Au gré des balades dans les rues de la ville, nous rencontrons aussi des fabricants de sucre qui, dans de grandes cuves, fabriquent des plaques énormes de sucre qu’ils cassent avec un marteau ou fabriquent des pains de sucre phalloïdes.  
 



Un soir nous allons voir une séance de ZulKhané, le plus vieux sport iranien, rangé maintenant dans le traditionnel persan. Le lieu vaut en soi le détour, il s’agit d’un ancien réservoir en cône renversé arrondi, cinq tours de vent l’encadrent. A l’intérieur, une scène circulaire est creusée à 1 mètres sous le sol. Là, des hommes (seuls habilités  à la pratique) font des exercices de musculation, de danse, d’étirements au son et au rythme de deux percussions et de la voix d’un chanteur qui scande des extraits de poèmes d’Hafez et des versets du Coran. Il tape souvent sur des cloches le tout dans un rythme rapide, très entraînant. Les hommes font aussi des exercices avec des sortes de quilles de taille et de poids variables, choisis selon la taille de leurs pectoraux, biceps et trapèzes.
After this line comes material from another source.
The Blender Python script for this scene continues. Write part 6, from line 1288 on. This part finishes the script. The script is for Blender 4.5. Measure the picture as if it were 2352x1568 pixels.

Presque théatralisés, les exercices se font selon un rituel précis, les hommes, tout culottés d’un pantalon bariolé avec une grosse ceinture à la taille, répondent parfois au chanteur. A un moment donné aussi ils se succèdent au centre du groupe pour tourner sur eux mêmes, rapidement, à la manière des dervishs. 
 


Nous prenons certains jours les horaires iraniennes en prenant une glace ou un jus de fruits frais et glacé vers 20 heures, le dîner ne commençant jamais ici avant 22 heures. Nous aurons tous à moment ou un autre un transit bien accéléré mais jamais plus d’une journée.
Visite enfin de lieux zoroastriens, religion en voix d’extinction. Un petit temple sans grand intérêt dans lequel est maintenu allumé un feu depuis de centaines d’années ; et puis deux tours du silence, un peu en dehors de la ville, perchées sur de petites collines proches du désert et des montagnes. Ces tours servaient à disposer les corps des défunts pour que les vautours les nettoient ce qui permettait d’éviter de souiller la terre en les enterrant ou de polluer l’air en les brûlant.
Yazd nous berce quelque jours et nous lui faisons faux bond pour rejoindre le désert tout proche.